Washington’s walk-away gives Mark Carney licence to court Asia, yet diversification without stronger domestic ownership risks another dependency trap. The question is whether now, with U.S. talks frozen, Ottawa will hard-wire ownership rules before bargaining for new market access.
Reset Foreign Control
Foreign firms still own 44.1 percent of Canada’s manufacturing assets, Statistics Canada found on 9 October 2024. That share shapes capital allocation, because boardroom calls on R&D or re-tooling happen abroad. Without stiffer Investment Canada Act rules, swapping U.S. buyers for Asian champions still lets profits and patents leave.

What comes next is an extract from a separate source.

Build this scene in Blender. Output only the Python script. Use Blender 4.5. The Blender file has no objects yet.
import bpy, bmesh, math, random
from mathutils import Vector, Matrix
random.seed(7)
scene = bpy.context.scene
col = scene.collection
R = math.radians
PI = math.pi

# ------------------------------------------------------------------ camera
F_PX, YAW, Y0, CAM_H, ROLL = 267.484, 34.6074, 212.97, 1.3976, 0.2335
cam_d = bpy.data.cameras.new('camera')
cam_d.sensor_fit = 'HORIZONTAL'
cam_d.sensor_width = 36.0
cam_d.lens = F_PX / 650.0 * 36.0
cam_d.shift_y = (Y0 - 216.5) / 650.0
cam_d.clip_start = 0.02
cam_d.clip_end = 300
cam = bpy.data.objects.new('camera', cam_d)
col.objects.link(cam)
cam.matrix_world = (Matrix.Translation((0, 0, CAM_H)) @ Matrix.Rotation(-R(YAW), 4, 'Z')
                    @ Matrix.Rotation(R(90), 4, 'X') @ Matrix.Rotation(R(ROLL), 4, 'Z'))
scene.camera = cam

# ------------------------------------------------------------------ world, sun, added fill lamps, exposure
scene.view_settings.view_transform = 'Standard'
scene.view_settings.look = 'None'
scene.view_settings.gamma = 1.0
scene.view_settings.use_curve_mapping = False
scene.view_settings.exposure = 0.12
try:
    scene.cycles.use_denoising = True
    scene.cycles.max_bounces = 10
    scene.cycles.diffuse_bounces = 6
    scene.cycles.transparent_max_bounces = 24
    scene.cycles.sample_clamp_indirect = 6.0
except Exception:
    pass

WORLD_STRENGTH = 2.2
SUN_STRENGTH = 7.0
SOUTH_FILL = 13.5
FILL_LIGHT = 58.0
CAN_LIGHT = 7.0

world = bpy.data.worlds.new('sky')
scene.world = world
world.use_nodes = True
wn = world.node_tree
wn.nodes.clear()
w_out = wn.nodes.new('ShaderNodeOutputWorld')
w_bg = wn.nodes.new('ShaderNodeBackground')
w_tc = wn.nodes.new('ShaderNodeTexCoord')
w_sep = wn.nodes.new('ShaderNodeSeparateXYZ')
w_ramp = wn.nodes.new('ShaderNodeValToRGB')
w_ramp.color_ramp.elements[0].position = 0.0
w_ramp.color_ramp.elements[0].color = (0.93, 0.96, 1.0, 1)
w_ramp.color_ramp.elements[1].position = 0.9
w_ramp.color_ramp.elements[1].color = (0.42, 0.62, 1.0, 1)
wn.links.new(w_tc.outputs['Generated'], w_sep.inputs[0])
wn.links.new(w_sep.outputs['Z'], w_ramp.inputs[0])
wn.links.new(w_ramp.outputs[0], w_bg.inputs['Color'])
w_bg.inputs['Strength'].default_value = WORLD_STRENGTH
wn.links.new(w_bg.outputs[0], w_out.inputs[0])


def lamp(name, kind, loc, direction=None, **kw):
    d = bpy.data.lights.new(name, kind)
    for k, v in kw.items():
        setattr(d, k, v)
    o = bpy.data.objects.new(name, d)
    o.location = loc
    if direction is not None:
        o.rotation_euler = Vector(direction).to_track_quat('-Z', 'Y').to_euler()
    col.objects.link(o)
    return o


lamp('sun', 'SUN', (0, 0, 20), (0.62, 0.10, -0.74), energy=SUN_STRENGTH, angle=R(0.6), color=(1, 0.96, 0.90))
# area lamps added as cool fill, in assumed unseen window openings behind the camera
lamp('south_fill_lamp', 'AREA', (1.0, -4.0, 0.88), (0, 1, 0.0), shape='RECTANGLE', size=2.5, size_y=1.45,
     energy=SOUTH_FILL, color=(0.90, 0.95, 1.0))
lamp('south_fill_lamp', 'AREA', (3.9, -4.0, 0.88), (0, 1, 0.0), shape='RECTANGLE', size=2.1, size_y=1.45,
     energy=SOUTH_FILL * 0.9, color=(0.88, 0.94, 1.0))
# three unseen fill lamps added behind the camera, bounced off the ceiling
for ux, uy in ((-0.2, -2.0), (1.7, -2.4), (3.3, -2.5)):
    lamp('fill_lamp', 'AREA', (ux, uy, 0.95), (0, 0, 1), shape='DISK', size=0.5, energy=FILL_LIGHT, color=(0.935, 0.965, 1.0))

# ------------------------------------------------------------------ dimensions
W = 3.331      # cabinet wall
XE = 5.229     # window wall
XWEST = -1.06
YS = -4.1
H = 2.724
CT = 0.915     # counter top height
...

One lever sits on the minister’s desk: make automatic net-benefit reviews above C$500 million for critical minerals. Publish reasons for every approval. The lull in U.S. talks buys political bandwidth to pass that tweak.
Hustle Asian Demand
Carney will spend this week in Malaysia, Singapore and South Korea courting deals, a trip flagged on 17 October 2025 by his office. The Indo-Pacific already accounts for C$261 billion of two-way goods trade, second only to the U.S. haul. Even so, 75 percent of Canadian exports still move south, Reuters notes. Hours after President Trump iced bilateral talks, Carney told reporters, “We stand ready to pick up on progress when the U.S. is ready.” The framing buys him time abroad without looking as if he slammed the door at home.
Analysts doubt optics alone will convince Asian partners that Canada acts independently of Washington. Vina Nadjibulla noted, “Canada stands apart and is still interested in rules-based trade and globalization,” a reminder that rhetoric must align with concessions.
Polls still show 59 percent of Canadians hold negative views of China, so public patience for symbolic photo-ops is thin. Handing critical mineral projects to Chinese state groups would spark backlash faster than NAFTA turmoil.
Carney’s window is measured in months, not years. If Ottawa staples firm ownership rules to any Asian pact, it breaks the cycle. If not, the passports on the board may change while the leverage stays American.